Anyway, let me show you a simpler way of structuring your program:
section .data
SYS_EXIT equ 1
SYS_WRITE equ 4
STDOUT equ 1
TRAP equ 0x80
NUL equ 0
hello: db "Hello World",0xA,NUL ; 0xA is linefeed, terminate with NUL
section .text
global _start
_start:
nop ; for good old gdb
mov ecx, hello ; ecx is the char* to be passed to sys_write
read:
cmp byte[ecx], NUL ; NUL indicates the end of the string
je exit ; if reached the NUL terminator, exit
; setup the registers for a sys_write call
mov eax, SYS_WRITE ; syscall number for sys_write
mov ebx, STDOUT ; print to stdout
mov edx, 1 ; write 1 char at a time
int TRAP; ; execute the syscall
inc ecx ; increment the pointer to the next char
jmp read ; loop back to read
exit:
mov eax, SYS_EXIT ; load the syscall number for sys_exit
mov ebx, 0 ; return a code of 0
int TRAP ; execute the syscall
It can be simpler to NUL terminate your string as I did, or you could also do $-hello to get it's length at compile time. I also set the registers up for sys_write at each iteration in the loop (as you do), since sys_write doesn't preserve all the registers.
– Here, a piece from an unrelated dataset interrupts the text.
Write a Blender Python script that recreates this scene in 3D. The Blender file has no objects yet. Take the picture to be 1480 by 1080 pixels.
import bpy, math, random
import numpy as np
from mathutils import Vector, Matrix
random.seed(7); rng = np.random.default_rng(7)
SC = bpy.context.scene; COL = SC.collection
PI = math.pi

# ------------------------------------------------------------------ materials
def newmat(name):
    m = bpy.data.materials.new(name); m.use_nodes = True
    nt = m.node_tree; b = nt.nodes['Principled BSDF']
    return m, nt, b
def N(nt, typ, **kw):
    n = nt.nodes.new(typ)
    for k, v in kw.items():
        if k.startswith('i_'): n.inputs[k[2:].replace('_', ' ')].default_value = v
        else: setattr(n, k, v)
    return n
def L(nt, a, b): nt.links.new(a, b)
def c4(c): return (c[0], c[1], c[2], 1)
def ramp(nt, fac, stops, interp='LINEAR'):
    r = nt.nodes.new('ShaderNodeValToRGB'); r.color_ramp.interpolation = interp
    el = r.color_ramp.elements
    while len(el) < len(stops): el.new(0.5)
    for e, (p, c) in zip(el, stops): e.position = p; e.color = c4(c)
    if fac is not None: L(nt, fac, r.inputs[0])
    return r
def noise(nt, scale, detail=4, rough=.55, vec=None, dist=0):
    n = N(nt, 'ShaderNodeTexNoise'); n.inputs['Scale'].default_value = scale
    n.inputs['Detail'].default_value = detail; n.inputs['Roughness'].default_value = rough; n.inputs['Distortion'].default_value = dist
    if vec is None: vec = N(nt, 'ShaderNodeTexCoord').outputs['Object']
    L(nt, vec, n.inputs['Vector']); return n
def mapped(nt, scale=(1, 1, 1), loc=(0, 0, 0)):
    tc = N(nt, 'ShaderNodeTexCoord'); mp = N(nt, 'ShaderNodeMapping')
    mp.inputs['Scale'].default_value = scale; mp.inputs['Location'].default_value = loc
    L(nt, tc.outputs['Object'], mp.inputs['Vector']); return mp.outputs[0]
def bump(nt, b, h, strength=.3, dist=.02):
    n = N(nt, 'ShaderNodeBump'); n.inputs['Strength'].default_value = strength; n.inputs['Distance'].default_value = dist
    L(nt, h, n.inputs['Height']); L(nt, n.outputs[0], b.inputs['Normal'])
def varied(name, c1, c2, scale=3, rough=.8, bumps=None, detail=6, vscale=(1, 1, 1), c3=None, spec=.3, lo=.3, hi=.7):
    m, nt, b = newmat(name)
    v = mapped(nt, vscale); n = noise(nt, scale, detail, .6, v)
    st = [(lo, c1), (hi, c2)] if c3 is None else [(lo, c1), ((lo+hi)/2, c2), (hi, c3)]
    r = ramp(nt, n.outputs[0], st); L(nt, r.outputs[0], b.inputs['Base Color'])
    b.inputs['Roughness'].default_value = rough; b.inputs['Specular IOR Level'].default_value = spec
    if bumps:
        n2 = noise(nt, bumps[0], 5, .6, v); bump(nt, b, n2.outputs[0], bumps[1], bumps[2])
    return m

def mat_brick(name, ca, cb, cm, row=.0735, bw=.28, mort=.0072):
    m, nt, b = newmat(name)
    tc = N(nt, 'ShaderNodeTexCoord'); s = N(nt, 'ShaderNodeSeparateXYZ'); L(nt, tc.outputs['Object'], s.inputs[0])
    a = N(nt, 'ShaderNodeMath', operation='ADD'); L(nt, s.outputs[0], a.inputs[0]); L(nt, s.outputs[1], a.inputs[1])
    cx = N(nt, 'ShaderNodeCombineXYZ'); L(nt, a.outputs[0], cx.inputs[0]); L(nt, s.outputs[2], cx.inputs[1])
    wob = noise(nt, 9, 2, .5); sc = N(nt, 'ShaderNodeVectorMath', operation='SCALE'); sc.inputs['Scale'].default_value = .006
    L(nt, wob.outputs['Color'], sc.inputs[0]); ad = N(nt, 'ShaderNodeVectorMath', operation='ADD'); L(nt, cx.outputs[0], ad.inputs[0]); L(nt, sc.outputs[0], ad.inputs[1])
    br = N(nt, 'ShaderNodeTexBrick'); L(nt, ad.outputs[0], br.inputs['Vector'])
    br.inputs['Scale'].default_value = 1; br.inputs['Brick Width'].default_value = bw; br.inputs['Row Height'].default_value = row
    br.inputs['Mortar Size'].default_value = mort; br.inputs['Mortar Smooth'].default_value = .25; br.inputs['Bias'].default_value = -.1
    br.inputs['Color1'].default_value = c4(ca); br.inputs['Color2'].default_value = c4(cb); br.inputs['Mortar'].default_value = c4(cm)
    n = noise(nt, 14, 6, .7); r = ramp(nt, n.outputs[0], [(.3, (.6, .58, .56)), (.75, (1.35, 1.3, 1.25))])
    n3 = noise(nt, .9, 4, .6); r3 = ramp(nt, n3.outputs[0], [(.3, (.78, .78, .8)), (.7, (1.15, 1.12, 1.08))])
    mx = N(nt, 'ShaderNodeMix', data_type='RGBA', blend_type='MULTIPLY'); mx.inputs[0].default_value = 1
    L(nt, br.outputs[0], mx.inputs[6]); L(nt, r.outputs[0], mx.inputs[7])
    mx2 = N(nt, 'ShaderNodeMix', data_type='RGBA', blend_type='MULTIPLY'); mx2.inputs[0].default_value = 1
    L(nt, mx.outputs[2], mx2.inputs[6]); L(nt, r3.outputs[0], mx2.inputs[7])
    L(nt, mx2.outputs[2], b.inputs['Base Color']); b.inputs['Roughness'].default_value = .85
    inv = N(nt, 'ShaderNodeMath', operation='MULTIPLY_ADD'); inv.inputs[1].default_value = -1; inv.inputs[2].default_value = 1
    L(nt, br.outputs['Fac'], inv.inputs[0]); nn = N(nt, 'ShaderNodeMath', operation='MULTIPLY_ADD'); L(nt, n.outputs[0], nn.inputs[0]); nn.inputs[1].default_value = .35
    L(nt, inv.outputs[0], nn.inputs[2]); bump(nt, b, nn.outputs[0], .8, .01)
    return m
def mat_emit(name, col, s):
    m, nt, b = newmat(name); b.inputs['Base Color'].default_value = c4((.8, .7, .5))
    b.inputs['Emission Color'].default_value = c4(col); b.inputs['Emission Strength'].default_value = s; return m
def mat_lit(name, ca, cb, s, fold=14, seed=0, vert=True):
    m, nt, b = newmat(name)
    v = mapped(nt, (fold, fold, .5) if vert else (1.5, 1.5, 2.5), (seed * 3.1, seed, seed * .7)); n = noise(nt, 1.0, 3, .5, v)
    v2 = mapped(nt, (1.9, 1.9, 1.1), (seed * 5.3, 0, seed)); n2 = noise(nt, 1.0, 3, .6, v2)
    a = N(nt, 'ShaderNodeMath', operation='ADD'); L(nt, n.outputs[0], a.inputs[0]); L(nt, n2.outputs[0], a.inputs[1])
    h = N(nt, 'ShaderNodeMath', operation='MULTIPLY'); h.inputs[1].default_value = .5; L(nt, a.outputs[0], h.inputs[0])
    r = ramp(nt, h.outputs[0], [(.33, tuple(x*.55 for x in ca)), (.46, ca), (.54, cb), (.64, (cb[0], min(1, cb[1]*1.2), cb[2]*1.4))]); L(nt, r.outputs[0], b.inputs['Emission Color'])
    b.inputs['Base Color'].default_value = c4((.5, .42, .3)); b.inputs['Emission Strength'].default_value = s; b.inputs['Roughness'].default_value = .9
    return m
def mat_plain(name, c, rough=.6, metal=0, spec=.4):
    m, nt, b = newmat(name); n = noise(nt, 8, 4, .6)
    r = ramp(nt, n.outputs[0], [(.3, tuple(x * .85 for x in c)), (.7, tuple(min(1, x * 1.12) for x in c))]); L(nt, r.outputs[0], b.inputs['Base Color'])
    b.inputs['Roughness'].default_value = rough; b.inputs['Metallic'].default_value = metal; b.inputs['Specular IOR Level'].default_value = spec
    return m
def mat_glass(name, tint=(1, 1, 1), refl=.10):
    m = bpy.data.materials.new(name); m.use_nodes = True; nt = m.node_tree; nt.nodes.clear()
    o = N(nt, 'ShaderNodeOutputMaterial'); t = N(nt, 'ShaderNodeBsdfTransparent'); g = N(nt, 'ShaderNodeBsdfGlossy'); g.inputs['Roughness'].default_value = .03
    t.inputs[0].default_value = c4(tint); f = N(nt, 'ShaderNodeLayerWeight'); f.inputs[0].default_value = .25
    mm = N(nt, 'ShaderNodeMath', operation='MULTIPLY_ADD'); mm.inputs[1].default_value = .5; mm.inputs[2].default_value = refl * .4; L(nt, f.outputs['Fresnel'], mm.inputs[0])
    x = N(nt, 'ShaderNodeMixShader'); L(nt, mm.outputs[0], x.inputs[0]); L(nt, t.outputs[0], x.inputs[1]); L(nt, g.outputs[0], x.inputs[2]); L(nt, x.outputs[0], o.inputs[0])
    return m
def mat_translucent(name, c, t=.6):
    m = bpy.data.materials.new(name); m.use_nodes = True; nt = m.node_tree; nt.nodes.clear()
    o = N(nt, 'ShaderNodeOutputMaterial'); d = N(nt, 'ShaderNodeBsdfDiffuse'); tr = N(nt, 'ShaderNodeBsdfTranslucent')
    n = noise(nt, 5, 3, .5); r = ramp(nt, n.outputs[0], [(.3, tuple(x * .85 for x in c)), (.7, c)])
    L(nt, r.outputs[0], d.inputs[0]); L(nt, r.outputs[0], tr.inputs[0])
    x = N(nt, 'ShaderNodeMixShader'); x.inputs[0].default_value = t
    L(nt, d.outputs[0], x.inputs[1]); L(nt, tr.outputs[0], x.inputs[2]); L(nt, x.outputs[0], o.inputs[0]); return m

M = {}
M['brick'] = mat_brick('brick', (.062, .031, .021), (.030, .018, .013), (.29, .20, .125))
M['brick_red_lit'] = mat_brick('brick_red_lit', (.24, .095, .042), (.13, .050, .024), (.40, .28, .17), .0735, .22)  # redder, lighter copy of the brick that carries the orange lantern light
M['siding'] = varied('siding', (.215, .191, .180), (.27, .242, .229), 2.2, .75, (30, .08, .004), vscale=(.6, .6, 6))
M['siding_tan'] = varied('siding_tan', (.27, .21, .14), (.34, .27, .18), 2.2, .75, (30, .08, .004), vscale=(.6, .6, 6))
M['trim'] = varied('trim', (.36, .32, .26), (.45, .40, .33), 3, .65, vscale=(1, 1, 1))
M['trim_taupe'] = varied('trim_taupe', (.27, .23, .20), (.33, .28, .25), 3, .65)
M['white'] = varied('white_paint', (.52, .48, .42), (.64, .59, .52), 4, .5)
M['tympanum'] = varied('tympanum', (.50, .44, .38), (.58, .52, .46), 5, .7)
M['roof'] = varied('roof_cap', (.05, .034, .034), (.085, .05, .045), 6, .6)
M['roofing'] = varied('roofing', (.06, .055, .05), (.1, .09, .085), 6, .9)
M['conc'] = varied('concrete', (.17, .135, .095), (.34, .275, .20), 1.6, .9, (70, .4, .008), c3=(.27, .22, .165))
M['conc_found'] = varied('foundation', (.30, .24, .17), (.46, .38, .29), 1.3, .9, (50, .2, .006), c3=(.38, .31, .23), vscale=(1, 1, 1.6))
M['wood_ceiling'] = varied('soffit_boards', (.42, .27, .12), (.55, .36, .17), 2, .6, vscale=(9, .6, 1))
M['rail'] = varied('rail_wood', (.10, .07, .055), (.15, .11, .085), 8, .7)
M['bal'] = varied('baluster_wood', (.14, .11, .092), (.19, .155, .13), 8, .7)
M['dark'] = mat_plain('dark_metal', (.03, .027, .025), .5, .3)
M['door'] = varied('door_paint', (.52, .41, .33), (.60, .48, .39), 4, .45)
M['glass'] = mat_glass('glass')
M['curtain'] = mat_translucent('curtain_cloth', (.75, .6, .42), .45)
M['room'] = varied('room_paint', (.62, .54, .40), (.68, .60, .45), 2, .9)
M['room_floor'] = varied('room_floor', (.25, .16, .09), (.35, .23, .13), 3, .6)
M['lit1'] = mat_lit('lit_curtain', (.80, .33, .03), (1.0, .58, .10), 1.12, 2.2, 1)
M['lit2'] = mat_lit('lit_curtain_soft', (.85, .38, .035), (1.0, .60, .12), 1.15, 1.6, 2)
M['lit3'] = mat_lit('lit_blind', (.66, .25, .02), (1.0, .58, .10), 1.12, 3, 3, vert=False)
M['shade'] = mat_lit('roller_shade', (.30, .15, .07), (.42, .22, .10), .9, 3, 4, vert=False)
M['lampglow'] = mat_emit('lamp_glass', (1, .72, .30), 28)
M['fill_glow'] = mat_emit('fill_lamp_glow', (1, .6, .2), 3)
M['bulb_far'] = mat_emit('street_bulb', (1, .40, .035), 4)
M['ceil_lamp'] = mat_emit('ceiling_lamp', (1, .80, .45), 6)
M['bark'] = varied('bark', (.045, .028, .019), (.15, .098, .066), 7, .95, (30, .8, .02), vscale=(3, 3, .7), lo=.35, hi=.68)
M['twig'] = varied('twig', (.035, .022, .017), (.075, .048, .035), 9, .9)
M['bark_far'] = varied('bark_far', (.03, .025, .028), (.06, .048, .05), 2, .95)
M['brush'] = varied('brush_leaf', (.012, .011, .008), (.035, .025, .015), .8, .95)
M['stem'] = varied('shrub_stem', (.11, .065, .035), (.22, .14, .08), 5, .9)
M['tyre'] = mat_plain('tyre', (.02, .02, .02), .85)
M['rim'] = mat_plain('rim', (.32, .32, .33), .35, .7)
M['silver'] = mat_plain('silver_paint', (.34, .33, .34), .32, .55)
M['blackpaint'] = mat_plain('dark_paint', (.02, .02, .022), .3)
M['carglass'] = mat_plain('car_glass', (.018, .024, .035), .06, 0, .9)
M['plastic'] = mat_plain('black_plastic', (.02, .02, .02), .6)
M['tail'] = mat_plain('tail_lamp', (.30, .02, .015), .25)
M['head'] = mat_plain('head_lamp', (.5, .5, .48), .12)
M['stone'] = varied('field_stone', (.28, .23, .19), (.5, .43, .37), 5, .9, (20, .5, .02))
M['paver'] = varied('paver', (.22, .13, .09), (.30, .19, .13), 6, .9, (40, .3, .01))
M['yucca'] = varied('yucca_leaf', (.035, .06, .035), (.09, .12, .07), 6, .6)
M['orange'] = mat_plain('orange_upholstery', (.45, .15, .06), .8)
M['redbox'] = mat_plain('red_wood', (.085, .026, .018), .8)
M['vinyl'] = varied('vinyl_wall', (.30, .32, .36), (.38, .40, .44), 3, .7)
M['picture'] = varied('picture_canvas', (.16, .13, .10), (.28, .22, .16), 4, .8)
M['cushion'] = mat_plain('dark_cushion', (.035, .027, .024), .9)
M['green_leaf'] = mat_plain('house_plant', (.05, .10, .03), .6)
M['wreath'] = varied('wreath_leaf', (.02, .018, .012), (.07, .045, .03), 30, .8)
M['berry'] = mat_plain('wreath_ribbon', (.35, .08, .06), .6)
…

I don't know how you got your code to assemble, but it doesn't assemble over here for a couple of very good reasons.
You cannot use loop as a label name because that name is reserved for the loop instruction.
Your line 20's instruction mov ecx, byte [hello + ebx] doesn't assemble either because the source and destination operands' sizes don't match (byte vs dword). Possible changes:
mov cl, byte [hello + ebx]
mov ecx, dword [hello + ebx]
movzx ecx, byte [hello + ebx]
Was the above not the actual code you had?